3. Urbanson v Western Canadian Place Ltd, 2016 ABQB 32

[23] There was nothing in the evidence to suggest that the plaintiff was pressured, rushed or otherwise prevented from reading the waiver.

[24] Given the relative sophistication of the plaintiff and the formatting of the waiver, it is my view that HSG fulfilled its duty to make reasonable efforts to bring the import of the waiver to the attention of the plaintiff. Or, to use the language in the Karroll decision, supra, there were no circumstances to indicate to HSG that the plaintiff was not consenting to the terms in question.

(Check for commentary on CanLII Connects)

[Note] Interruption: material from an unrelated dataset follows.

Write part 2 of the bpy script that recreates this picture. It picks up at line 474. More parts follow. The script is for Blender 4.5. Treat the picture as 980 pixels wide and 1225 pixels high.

The most-consulted French-language decision was R. c. Blanchard, 2018 QCCA 1069

[34] Une conception aussi large et élastique de l’automatisme confond le caractère délibéré des gestes d’un accusé avec le caractère volontaire de ceux-ci. Accepter cette approche à l’automatisme dans le cas de l’intimée conduit à la conclusion que cette dernière aurait toujours une excuse valable pour boire à outrance et conduire car elle se trouverait en état d’automatisme presque chaque fois. En cautionnant l’expertise de la défense, c’est cette approche qui a été retenue par le juge de première instance[12]. Avec respect, une telle approche m’apparaît insoutenable sur le plan du droit et ne saurait être avalisée par cette Cour.

(Check for commentary on CanLII Connects)

* As of January 2014 we measure the total amount of time spent on the pages rather than simply the number of hits; as well, a case once mentioned won’t appear again for three months.